However, it is not just about speed. GRVT rewards market makers, community contributors, and liquidity providers, and creates a balanced, multi-stakeholder system.
Reportedly, more than 40 institutions, including CoinRoutes and top prime brokers, now trade on GRVT, injecting deep liquidity from day one.
Moreover, in a post-FTX playing field, the timing is opportune. Retail users demand transparency; institutions demand compliance. GRVT meets both demands without compromise.
“We’re not a niche. We’re a bridge. Retail wants safety, institutions want access. We offer a platform where both can trade on equal footing,” Yea added.

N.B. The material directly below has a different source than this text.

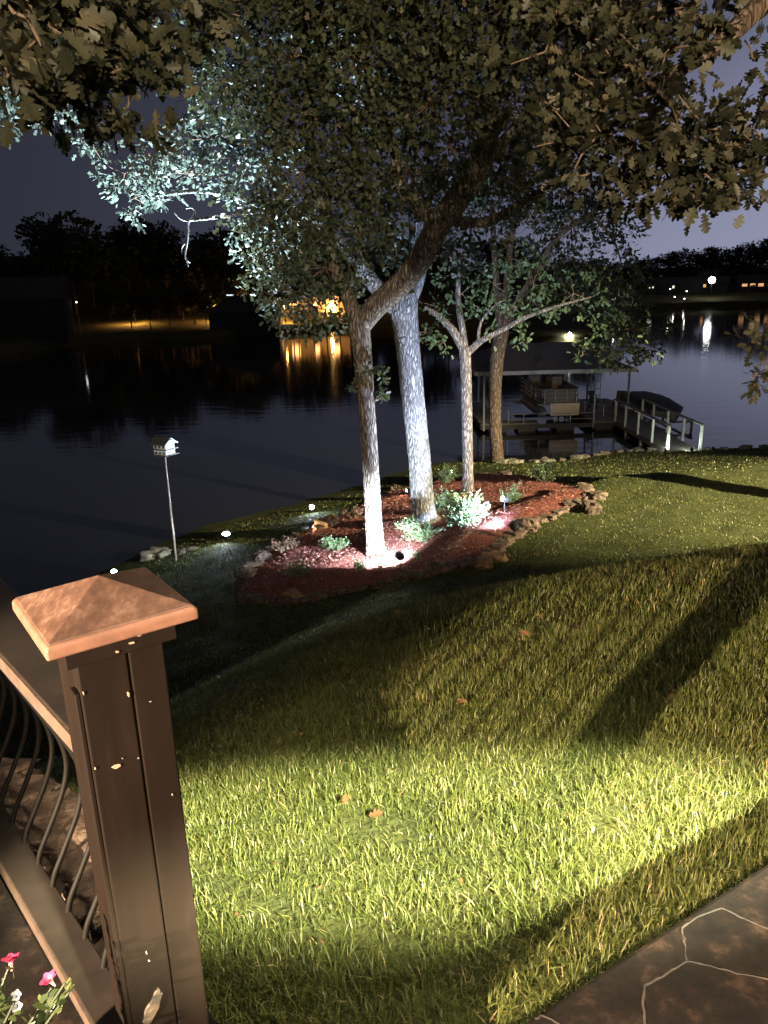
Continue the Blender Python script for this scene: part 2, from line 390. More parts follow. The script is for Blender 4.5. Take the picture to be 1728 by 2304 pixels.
# ------------------------------------------------------------------ setting
# near ground: one sheet with a non-uniform grid, running down under the water
def axis(lo, hi, c0, c1, d0, g):
    xs = list(np.arange(c0, c1+1e-6, d0)); st = d0; x = c1
    while x < hi: st *= g; x += st; xs.append(min(x, hi))
    st = d0; x = c0
    while x > lo: st *= g; x -= st; xs.insert(0, max(x, lo))
    return np.array(xs)
PATIO = [(7,5.22),(.9975,1.65),(.258,1.21),(-.29,.885),(-.31,1.15),(-.42,1.28),(-.56,1.55),(-.924,1.85),(-1.254,2.08),(-3.4,3.72),(-3.4,-11.5),(7,-11.5)]
BED_PX = [(543,1338),(562,1352),(610,1358),(680,1356),(760,1337),(860,1321),(950,1300),(1050,1274),(1110,1250),(1140,1218),(1200,1184),(1262,1155),(1322,1118),(1312,1098),(1240,1083),(1130,1072),(1020,1078),(930,1098),(840,1128),(770,1165),(700,1196),(640,1218),(592,1258),(562,1295)]
BED = [tuple(on(*p)[:2]) for p in BED_PX]
def zbed(x, y):
    d = d_poly(x, y, BED); ins = in_poly(x, y, BED)
    return zg(x, y)+np.where(ins, .05+.10*np.clip(d/.8, 0, 1), 0)
xs = axis(-70, 90, -5, 9, .16, 1.09); ys = axis(-14, 60, .2, 22, .16, 1.09)
X, Y = np.meshgrid(xs, ys); Z = np.maximum(zg(X, Y), -2.0)
PIN = in_poly(X, Y, PATIO) | (Y < -1); Z = np.where(PIN, np.minimum(Z, 5.3), Z)
nx, ny = len(xs), len(ys); I = np.arange(nx*ny).reshape(ny, nx)
quads = np.stack([I[:-1,:-1], I[:-1,1:], I[1:,1:], I[1:,:-1]], -1).reshape(-1, 4)
o = mesh_np('ground', np.stack([X, Y, Z], -1).reshape(-1, 3), quads.ravel(), np.full(len(quads), 4), M['ground'], smooth=True)
tag(o, kind='structure')

o = MB().add([(-900,-100,0),(900,-100,0),(900,900,0),(-900,900,0)], [(0,1,2,3)]).build('water', M['water']); tag(o, kind='structure')

FARSH_PX = [(-700,880),(-200,830),(0,800),(200,773),(430,763),(640,750),(760,741),(900,744),(1040,764),(1150,776),(1282,779),(1345,772),(1395,706),(1440,696),(1560,691),(1728,688),(2300,672)]
FARSH = np.array([atz(*p, 0)[:2] for p in FARSH_PX])
def far_at(px, e):
    """world point on the far bank behind waterline pixel column px, e metres inland; with its ground height"""
    pts = np.array(FARSH_PX, float); py = np.interp(px, pts[:,0], pts[:,1])
    a = atz(px, py, 0)[:2]; u = a/np.linalg.norm(a); p = a+u*e
    return np.array([p[0], p[1], far_z(e, px)])
ROWS = [(-3,-1.5),(0,-.05),(.5,1.0),(1.1,1.25),(6,1.55),(16,2.2),(30,3.2),(44,6.5),(62,13),(120,17),(400,22)]
def far_z(e, px=0):
    z = float(np.interp(e, [r[0] for r in ROWS], [r[1] for r in ROWS]))
    return z if z < 3.2 else 3.2+(z-3.2)*float(np.interp(px, [650, 1050], [1., .55]))
px_f = np.concatenate([np.linspace(FARSH_PX[0][0], FARSH_PX[-1][0], 120)])
V = []
for ex, zz in ROWS:
    for px in px_f:
        p = far_at(px, ex); V.append((p[0], p[1], (zz if ex < 1.2 else p[2])+(random.uniform(-.12,.12) if ex > 0 else 0)))
nfx = len(px_f); I = np.arange(len(V)).reshape(len(ROWS), nfx)
quads = np.stack([I[:-1,:-1], I[:-1,1:], I[1:,1:], I[1:,:-1]], -1).reshape(-1, 4)
o = mesh_np('far_bank', V, quads.ravel(), np.full(len(quads), 4), M['far_lawn'], smooth=True); tag(o, kind='structure')

# patio slab with its dropped outer face
top = 6.0
mb = MB(); nP = len(PATIO)
mb.add([(x, y, top) for x, y in PATIO]+[(x, y, 5.0) for x, y in PATIO],
       [tuple(reversed(range(nP)))]+[(i, (i+1) % nP, (i+1) % nP+nP, i+nP) for i in range(nP)])
o = mb.build('patio', M['flag'], bevel=.012); tag(o, kind='structure')

# raised mortar joints between the flagstones
M['mortar'] = noise_col(mat('mortar', (.25,.17,.12), .9), [(.36,(.004,.0024,.0018)),(.5,(.012,.0078,.0056)),(.66,(.036,.0235,.017))], 7, 6, bump=.5, bscale=70, dist=.004)  # tone contrast also paints patches of light along the joints
JT = [[(1205,2292),(1222,2284),(1260,2304)],[(1455,2330),(1447,2260),(1452,2216),(1500,2190),(1546,2162),(1600,2174),(1660,2190),(1740,2206)],[(1546,2162),(1541,2120),(1534,2088),(1568,2062),(1624,2043),(1680,2070),(1740,2094)],
      [(1740,2206),(1800,2320)],[(1740,2094),(1850,2060),(1900,1960)],[(1850,2060),(2000,2120),(2120,2080),(2200,1980)],[(2000,2120),(2010,2260),(1800,2320)],[(1800,2320),(1780,2450),(1560,2560)],[(2010,2260),(2180,2330)],[(1780,2450),(2000,2560)],[(2120,2080),(2300,2150)]]
mb = MB()
for J in JT:
    P = [Vector(atz(px, py, top)) for px, py in J]; Q = []
    for a_, b_ in zip(P[:-1], P[1:]):
        for k in range(4): Q.append(a_+(b_-a_)*(k/4)+Vector((random.uniform(-.002,.002), random.uniform(-.002,.002), 0)))
    Q.append(P[-1]); V = []; W_ = .0026
    for i_, q_ in enumerate(Q):
        d_ = (Q[min(i_+1,len(Q)-1)]-Q[max(i_-1,0)]).normalized(); n_ = Vector((d_.y,-d_.x,0)); w_ = W_*random.uniform(.45,1.4)
        for o_, z_ in ((-1.6,-.004),(-.8,.0012),(.8,.0015),(1.6,-.004)): V.append(q_+n_*w_*o_+Vector((0,0,z_)))
    mb.add(V, [(4*i_+k, 4*i_+k+1, 4*i_+k+5, 4*i_+k+4) for i_ in range(len(Q)-1) for k in range(3)])
o = mb.build('patio_mortar', M['mortar'], smooth=True); tag(o, kind='structure')

# mulch bed surface
bx = np.array([p[0] for p in BED]); by = np.array([p[1] for p in BED])
gx = np.arange(bx.min(), bx.max(), .09); gy = np.arange(by.min(), by.max(), .09)
X, Y = np.meshgrid(gx, gy); ins = in_poly(X, Y, BED)
Z = zbed(X, Y)+.012+rng.normal(0, .012, X.shape)
I = np.arange(X.size).reshape(X.shape)
q = np.stack([I[:-1,:-1], I[:-1,1:], I[1:,1:], I[1:,:-1]], -1).reshape(-1, 4)
keep = ins.ravel()[q].all(1); q = q[keep]
used = np.unique(q); remap = np.zeros(X.size, int); remap[used] = np.arange(len(used))
o = mesh_np('mulch_bed', np.stack([X, Y, Z], -1).reshape(-1, 3)[used], remap[q].ravel(), np.full(len(q), 4), M['mulch'], smooth=True)
tag(o, kind='structure')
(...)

While most DEXs attempt to dodge regulation, GRVT leaned in. It became the world’s first licensed DEX under Bermuda’s Digital Asset framework.
“We treat compliance as code. Our chain enforces KYC and trade surveillance at the protocol level. That’s not just policy—it’s unbreakable,” Yea emphasized.
Reportedly, GRVT is now in active discussions with regulators across Asia, Europe, and North America, working toward multi-jurisdictional licensing for a globally compliant rollout. Yea believes this regulatory adoption is not a constraint but a critical enabler.
“Rules aren’t the enemy—they’re the gateway to institutional trust,” he stated.
Meanwhile, GRVT’s vision does not end with crypto trading. Yea sees a future where tokenized real-world assets (RWAs), including equities, funds, and institutional strategies, trade peer-to-peer (P2P) on a decentralized, composable platform.
“Wall Street is warming up. However, this time, they will come not to dominate, but to integrate,” Yea concluded.
Building long-term trust on a blockchain may seem like a leap for a trader who once priced risk in microseconds. However, for Hong Yea, it was a calculated trade—and so far, it is paying off.